To export, select the export option from the menu and choose your DAW format. Open the file in Ableton, Bitwig or Fender Studio.
Downloading the finished master
When you download, Automix Desktop produces two files - the mix and the mastered master. The master targets -14 LUFS integrated with a true peak ceiling of -1dBTP, which is the right target for Spotify, Apple Music and other major streaming platforms. It is ready to send straight to your distributor.
Frequently asked questions
Does Desktop need an internet connection?
Connectivity is required for initial sign-in and for the Audio Cleanup and Mix Insight features. Everything else - stem loading, mixing, mastering, Fine-Tune adjustments and DAW export - runs entirely locally with no internet connection required.
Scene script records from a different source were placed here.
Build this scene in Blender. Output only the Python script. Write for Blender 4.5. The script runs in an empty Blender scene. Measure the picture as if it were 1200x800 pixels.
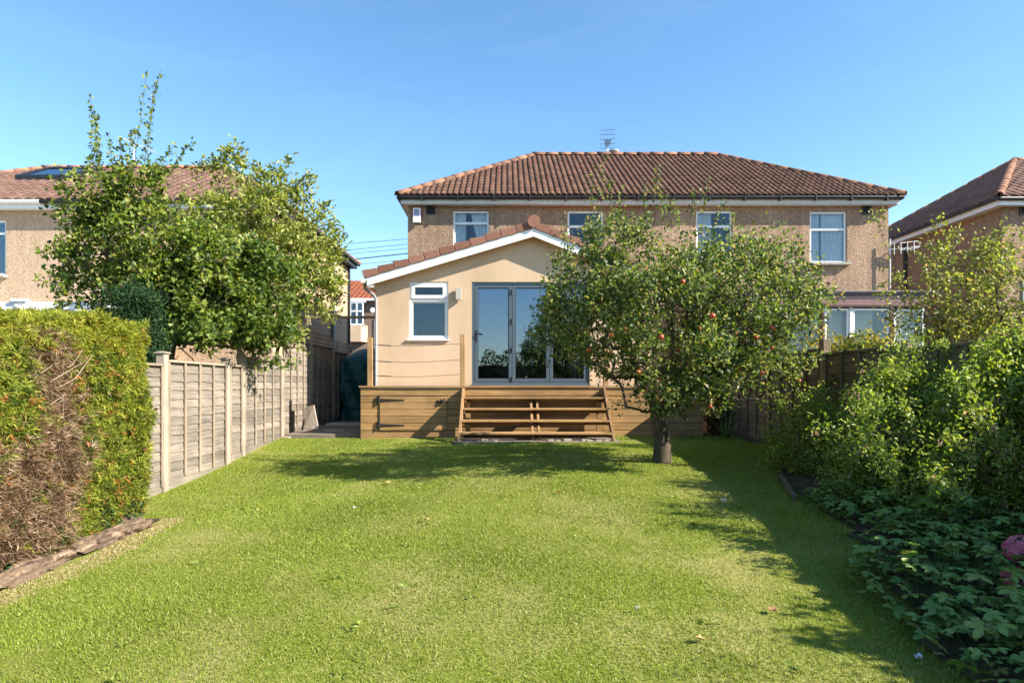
import bpy, math, random
import numpy as np
from mathutils import Vector, Matrix
random.seed(7); RNG = np.random.default_rng(11)
S = bpy.context.scene; COL = S.collection
F = 740.0; EYE = 1.0; VX, VY = 593.0, 452.0
# ------------------------------------------------------------------ camera, sky, sun, exposure
cd = bpy.data.cameras.new('camera'); cam = bpy.data.objects.new('camera', cd); COL.objects.link(cam)
cam.location = (0, 0, EYE); cam.rotation_euler = (math.pi/2, 0, 0)
cd.sensor_width = 36; cd.lens = F/1200*36; cd.shift_x = (600-VX)/1200; cd.shift_y = (VY-400)/1200
cd.clip_start = 0.05; cd.clip_end = 3000
S.camera = cam
SUN = Vector((-1.40, 0.52, -1.0)).normalized()
elev = math.asin(-SUN.z); azim = math.atan2(-SUN.x, -SUN.y)      # azimuth of the sun from +Y towards +X
W = bpy.data.worlds.new('World'); S.world = W; W.use_nodes = True
nt = W.node_tree; bg = nt.nodes['Background']
sky = nt.nodes.new('ShaderNodeTexSky'); sky.sky_type = 'NISHITA'; sky.sun_disc = False
sky.sun_elevation = elev; sky.sun_rotation = azim
sky.air_density = 1.0; sky.dust_density = 0.2; sky.ozone_density = 2.0; sky.altitude = 50
hsv = nt.nodes.new('ShaderNodeHueSaturation'); hsv.inputs['Saturation'].default_value = 1.16; hsv.inputs['Hue'].default_value = .496
nt.links.new(sky.outputs[0], hsv.inputs['Color']); 
tc = nt.nodes.new('ShaderNodeTexCoord'); mp = nt.nodes.new('ShaderNodeMapping'); mp.inputs['Scale'].default_value = (1.2, 1.2, 5); mp.inputs['Rotation'].default_value = (.35, .3, .5)
cn = nt.nodes.new('ShaderNodeTexNoise'); cn.inputs['Scale'].default_value = 2.4; cn.inputs['Detail'].default_value = 7; cn.inputs['Roughness'].default_value = .62; cn.inputs['Distortion'].default_value = .6
cr = nt.nodes.new('ShaderNodeMapRange'); cr.inputs[1].default_value = .5; cr.inputs[2].default_value = .9; cr.inputs[4].default_value = .04
cm = nt.nodes.new('ShaderNodeMix'); cm.data_type = 'RGBA'; cm.inputs[7].default_value = (6.5, 7.2, 8.0, 1)
nt.links.new(tc.outputs['Generated'], mp.inputs[0]); nt.links.new(mp.outputs[0], cn.inputs['Vector']); nt.links.new(cn.outputs['Fac'], cr.inputs[0]); nt.links.new(cr.outputs[0], cm.inputs[0])
nt.links.new(hsv.outputs[0], cm.inputs[6]); nt.links.new(cm.outputs[2], bg.inputs[0]); bg.inputs[1].default_value = 0.11
sl = bpy.data.lights.new('sun', 'SUN'); sl.energy = 5.0; sl.angle = math.radians(0.5); sl.color = (1, .93, .80)
so = bpy.data.objects.new('sun', sl); COL.objects.link(so); so.location = (30, -20, 30)
so.rotation_euler = SUN.to_track_quat('-Z', 'Y').to_euler()
S.view_settings.view_transform = 'Standard'; S.view_settings.look = 'None'
S.view_settings.exposure = 1.43; S.view_settings.gamma = 1
S.render.engine = 'CYCLES'; S.cycles.max_bounces = 8; S.cycles.transparent_max_bounces = 12

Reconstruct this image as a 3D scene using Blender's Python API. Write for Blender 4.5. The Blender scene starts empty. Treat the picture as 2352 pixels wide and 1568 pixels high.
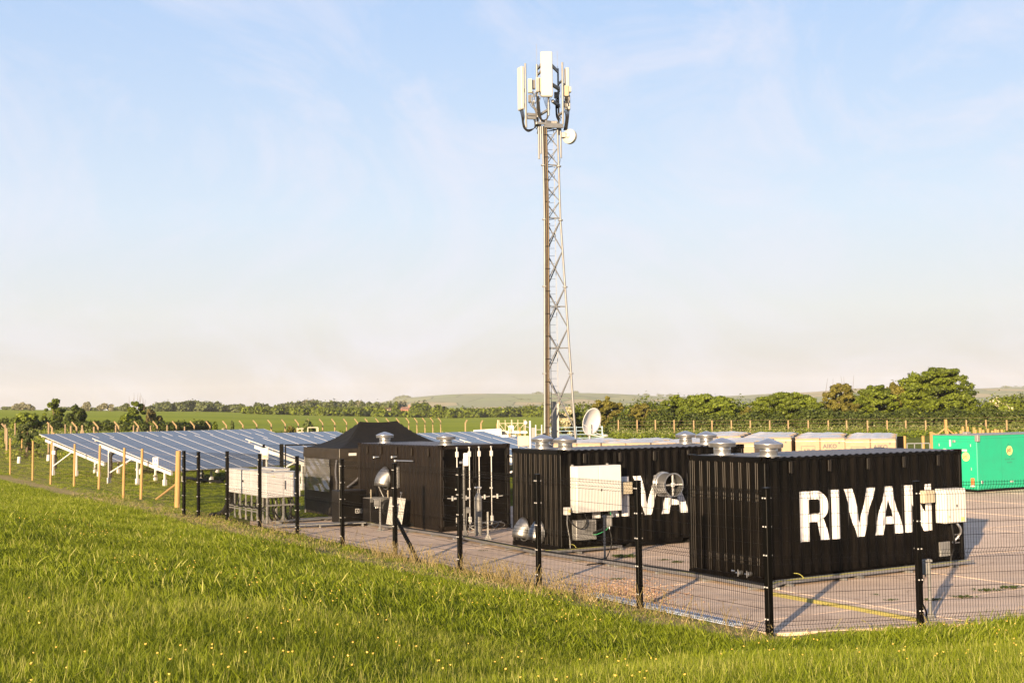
import bpy, bmesh, math, random
import numpy as np
from mathutils import Vector, Matrix
R = math.radians
PI = math.pi
rnd = random.Random(7)
nr = np.random.RandomState(11)
S = bpy.context.scene
COL = S.collection

# ------------------------------------------------------------------ camera
FL, PITCH, ROLL, CH = 2951.0, 0.0541, -0.0136, 3.59      # focal length in units of a 2352 wide picture
W0, H0 = 2352.0, 1568.0
cd = bpy.data.cameras.new('camera'); cam = bpy.data.objects.new('camera', cd); COL.objects.link(cam)
cd.sensor_width = 36; cd.lens = FL / W0 * 36; cd.clip_start = 0.1; cd.clip_end = 20000
cam.matrix_world = Matrix.Translation((0, 0, CH)) @ Matrix.Rotation(PI / 2 + PITCH, 4, 'X') @ Matrix.Rotation(ROLL, 4, 'Z')
S.camera = cam

# ------------------------------------------------------------------ light
SUN_AZ = R(67.3)          # direction the shadows fall, measured from +X
SUN_EL = R(12.0)
SKY_STRENGTH = 0.05
HAZE = 7.5e-5
sx, sy = -math.cos(SUN_AZ), -math.sin(SUN_AZ)            # towards the sun
world = bpy.data.worlds.new('World'); S.world = world; world.use_nodes = True
nt = world.node_tree; nt.nodes.clear()
out = nt.nodes.new('ShaderNodeOutputWorld'); bg = nt.nodes.new('ShaderNodeBackground')
sky = nt.nodes.new('ShaderNodeTexSky'); sky.sky_type = 'NISHITA'; sky.sun_disc = False
sky.sun_elevation = SUN_EL; sky.sun_rotation = math.atan2(sx, sy) % (2 * PI)
sky.altitude = 60; sky.air_density = 1.0; sky.dust_density = 1.2; sky.ozone_density = 1.0
tc = nt.nodes.new('ShaderNodeTexCoord')
# evening haze low in the sky, the same all round, and thin high cirrus
sz = nt.nodes.new('ShaderNodeSeparateXYZ'); nt.links.new(tc.outputs['Generated'], sz.inputs[0])
hr = nt.nodes.new('ShaderNodeValToRGB'); he = hr.color_ramp.elements
K = 1 / SKY_STRENGTH
stops = [(0.0, (.170, .158, .166)), (.075, (.224, .228, .236)), (.15, (.205, .238, .282)), (.30, (.148, .202, .292)), (.7, (.09, .13, .235))]
while len(he) < len(stops): he.new(0.5)
for k_, (q_, c_) in enumerate(stops): he[k_].position = q_; he[k_].color = (*c_, 1)
nt.links.new(sz.outputs['Z'], hr.inputs['Fac'])
hs = nt.nodes.new('ShaderNodeVectorMath'); hs.operation = 'SCALE'; hs.inputs['Scale'].default_value = K; nt.links.new(hr.outputs['Color'], hs.inputs[0])
hf = nt.nodes.new('ShaderNodeMapRange'); hf.inputs['From Min'].default_value = 0.0; hf.inputs['From Max'].default_value = 0.9; hf.inputs['To Min'].default_value = 0.92; hf.inputs['To Max'].default_value = 0.6; nt.links.new(sz.outputs['Z'], hf.inputs['Value'])
m0 = nt.nodes.new('ShaderNodeMixRGB'); nt.links.new(hf.outputs['Result'], m0.inputs['Fac']); nt.links.new(sky.outputs['Color'], m0.inputs['Color1']); nt.links.new(hs.outputs['Vector'], m0.inputs['Color2'])
mp = nt.nodes.new('ShaderNodeMapping'); mp.inputs['Scale'].default_value = (1.6, 0.7, 2.4); mp.inputs['Rotation'].default_value = (0.1, 0.35, 0.5)
nz = nt.nodes.new('ShaderNodeTexNoise'); nz.inputs['Scale'].default_value = 3.0; nz.inputs['Detail'].default_value = 11; nz.inputs['Roughness'].default_value = 0.66; nz.inputs['Distortion'].default_value = 1.4
cr = nt.nodes.new('ShaderNodeValToRGB'); cr.color_ramp.elements[0].position = 0.44; cr.color_ramp.elements[1].position = 0.70
cr.color_ramp.elements[0].color = (0, 0, 0, 1); cr.color_ramp.elements[1].color = (0.62, 0.62, 0.62, 1)
mx = nt.nodes.new('ShaderNodeMixRGB'); mx.inputs['Color2'].default_value = (.245 * K, .246 * K, .280 * K, 1)
nt.links.new(tc.outputs['Generated'], mp.inputs['Vector']); nt.links.new(mp.outputs['Vector'], nz.inputs['Vector'])
nt.links.new(nz.outputs['Fac'], cr.inputs['Fac']); nt.links.new(cr.outputs['Color'], mx.inputs['Fac'])
nt.links.new(m0.outputs['Color'], mx.inputs['Color1']); nt.links.new(mx.outputs['Color'], bg.inputs['Color'])
bg.inputs['Strength'].default_value = SKY_STRENGTH
nt.links.new(bg.outputs['Background'], out.inputs['Surface'])
sd = bpy.data.lights.new('sun', 'SUN'); sun = bpy.data.objects.new('sun', sd); COL.objects.link(sun)
sd.energy = 5.0; sd.angle = R(0.55); sd.color = (1.0, 0.74, 0.47)
sun.rotation_euler = Vector((sx * math.cos(SUN_EL), sy * math.cos(SUN_EL), math.sin(SUN_EL))).to_track_quat('Z', 'Y').to_euler()
S.view_settings.view_transform = 'Standard'; S.view_settings.look = 'None'
S.view_settings.gamma = 1; S.view_settings.use_curve_mapping = False
S.view_settings.exposure = 1.8
S.cycles.max_bounces = 8; S.cycles.volume_bounces = 1; S.cycles.transparent_max_bounces = 12

# ------------------------------------------------------------------ survey helpers (photograph direction -> place in the world)
def ray(u, v):
    a, b = u - W0 / 2, v - H0 / 2
    c, s = math.cos(ROLL), math.sin(ROLL)
    x, y = (c * a + s * b) / FL, (-s * a + c * b) / FL
    return np.array([x, math.cos(PITCH) + y * math.sin(PITCH), math.sin(PITCH) - y * math.cos(PITCH)])
def gp(u, v, z=0.0):
    d = ray(u, v); return np.array([0, 0, CH]) + d * ((z - CH) / d[2])
def at(u, v, Y):
    d = ray(u, v); return np.array([0, 0, CH]) + d * (Y / d[1])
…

Does RoEx use my audio to train models?
No. Your audio is processed on your machine and never transmitted to RoEx during a Desktop session.
What is the difference between Desktop and the browser version?
The AI engine is identical. Desktop runs locally - 2-5x faster, no uploads, works offline. The browser version processes in the cloud and works on any device without installation.
How many stems can Desktop handle?
Up to 32 stems per session. For larger sessions, group related parts before exporting - all backing vocals to one stem, all rhythm guitars to one stem - and categorise the groups.
Do I need Automix Pro to use Desktop?
Previews are free but include a watermark. A Pro subscription removes the watermark and unlocks release-ready exports. See automix.roexaudio.com/pricing for current plans.
Does Desktop work with the Automix for Ableton Live extension?
Yes - the Ableton extension launching in August 2026 runs on the same Desktop engine. The guide above covers the standalone workflow. The extension removes the export step entirely, running the mix directly inside your Ableton session.